Efficiency

Rakesh Bhandari bhandari at phoenix.Princeton.EDU
Tue Aug 11 16:10:59 PDT 1998



> For example, a more labor intensive method of production may be preferable even if a
> more "efficient" less labor-intensive method is available, if the former decreases
> unemployment. Or a less "efficient" technology is preferable if it results in less

Hi Mat, The first thing that comes to mind here is that the problem could be solved substituting reduced labor time for unemployment so that there would be no need in this case to moderate rationalization; of course in order to rationalize the payment of benefits, employers would prefer the reduction of the workforce to the reduction of worktime. But technological rationalization makes possible reduced labor time.

At any rate, the Austro Marxist Otto Bauer argued that private capitalists underestimated the costs of rationalization for the very reason you give (did not account for the upkeep of the unemployed) and thus rationalized production at an excessive rate (in his book on Weimar Germany Detlev Peukert includes an important discussion of how astoundingly successful rationalization efforts were, especially in the mining industry); indeed it was the putative need to account for the costs of unemployment from rationalization that motivated Bauer to militate for state capitalist control over investment decisions.

Drewk will tell me if I am wrong or imprecise, but I think some marxists argue that advanced rationalized firms, though themselves immensely profitable, enforce a technological obsolescence or moral depreciation on backward firms; that is advanced firms outcompete their rivals and reduce their profit rates or, to put it another way, destroy the value which their unamortized capital once represented. This has

has the effect of making less value available overall for future investment, compounding the problem of unemployment. Unplanned rationalization in a private anarchic market thus tends not only to reduce employment demand relative to new investment but to destroy value elsewhere in the economy which would have been available for future investment and employment growth (Schumpeter struggles with this problem in monopolistic practices in Capitalism, Socialism and Democracy).

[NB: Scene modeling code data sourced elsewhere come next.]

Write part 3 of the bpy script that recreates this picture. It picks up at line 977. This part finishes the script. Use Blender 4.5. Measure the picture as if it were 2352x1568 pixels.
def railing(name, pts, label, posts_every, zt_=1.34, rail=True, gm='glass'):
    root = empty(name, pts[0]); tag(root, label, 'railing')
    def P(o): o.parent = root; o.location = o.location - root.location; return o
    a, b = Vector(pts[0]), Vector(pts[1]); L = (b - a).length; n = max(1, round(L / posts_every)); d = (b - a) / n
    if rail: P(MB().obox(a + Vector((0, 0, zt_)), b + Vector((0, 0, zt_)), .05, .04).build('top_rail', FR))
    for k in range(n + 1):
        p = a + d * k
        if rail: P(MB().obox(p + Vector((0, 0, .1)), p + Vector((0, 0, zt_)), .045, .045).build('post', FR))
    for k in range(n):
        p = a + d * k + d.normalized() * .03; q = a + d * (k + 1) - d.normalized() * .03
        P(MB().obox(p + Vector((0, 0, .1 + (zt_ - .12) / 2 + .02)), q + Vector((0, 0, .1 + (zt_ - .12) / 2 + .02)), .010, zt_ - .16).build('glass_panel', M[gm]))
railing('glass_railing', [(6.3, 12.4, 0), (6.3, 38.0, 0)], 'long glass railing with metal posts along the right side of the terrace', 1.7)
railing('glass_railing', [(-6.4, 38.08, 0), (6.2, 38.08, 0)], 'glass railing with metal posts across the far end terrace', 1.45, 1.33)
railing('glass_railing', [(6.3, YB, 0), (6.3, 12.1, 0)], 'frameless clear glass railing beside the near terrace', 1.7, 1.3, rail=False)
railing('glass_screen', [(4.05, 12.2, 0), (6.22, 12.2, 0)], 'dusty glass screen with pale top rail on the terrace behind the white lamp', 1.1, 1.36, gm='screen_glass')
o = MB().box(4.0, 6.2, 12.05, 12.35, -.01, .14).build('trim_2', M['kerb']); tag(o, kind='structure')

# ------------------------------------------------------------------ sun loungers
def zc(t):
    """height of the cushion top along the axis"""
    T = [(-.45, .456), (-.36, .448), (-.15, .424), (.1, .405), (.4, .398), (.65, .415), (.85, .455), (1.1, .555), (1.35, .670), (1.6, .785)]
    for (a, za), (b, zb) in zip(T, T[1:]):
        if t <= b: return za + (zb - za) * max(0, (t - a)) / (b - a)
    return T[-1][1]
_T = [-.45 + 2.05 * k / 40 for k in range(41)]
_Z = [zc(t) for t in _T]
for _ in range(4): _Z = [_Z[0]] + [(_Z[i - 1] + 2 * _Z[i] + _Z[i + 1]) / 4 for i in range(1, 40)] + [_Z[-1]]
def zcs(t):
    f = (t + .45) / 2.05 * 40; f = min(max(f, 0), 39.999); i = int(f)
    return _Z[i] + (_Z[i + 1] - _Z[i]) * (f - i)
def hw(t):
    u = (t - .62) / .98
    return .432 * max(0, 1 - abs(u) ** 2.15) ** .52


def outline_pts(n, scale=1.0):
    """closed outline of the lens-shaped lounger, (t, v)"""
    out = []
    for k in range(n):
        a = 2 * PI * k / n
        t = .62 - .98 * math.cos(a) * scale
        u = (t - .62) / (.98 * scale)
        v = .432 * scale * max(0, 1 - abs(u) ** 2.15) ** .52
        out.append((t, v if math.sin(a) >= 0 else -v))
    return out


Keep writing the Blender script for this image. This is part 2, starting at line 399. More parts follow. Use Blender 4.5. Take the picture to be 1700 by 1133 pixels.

Unemployment is nothing but the flip side of rationalization in competitive conditions. The call for state control over private industry investment decisions or, to put it another way, the call for the hegemony of a new Marxist planning class follows from this accounting of the true social costs of rationalization (the upkeep of the unemployed, the destruction of value in rival firms), invisible to private capitalist firms in search of private competitive advantage.

Roman Rosdolsky has a very important, chapter critique of Bauer's thesis on the social costs of rationalization in his Making of Marx's Capital. I think Rosdolsky is persuasive that the real problem is that capitalism cannot rationalize enough due to its foundation in wage labor; capitalism obviously can't make good social use of the productivity gains it can achieve (over work of some, unemployment or pseudo employment of others, etc).

best, rakesh

ps in terms of the stimulating Chuck-Doyle-Jim thread (can't follow it all yet), Ashley Montagu has a wonderful chapter on the anthropological significance of Cassirer's work in the Philosophy of Ernst Cassirer, ed. Philip Schlipp.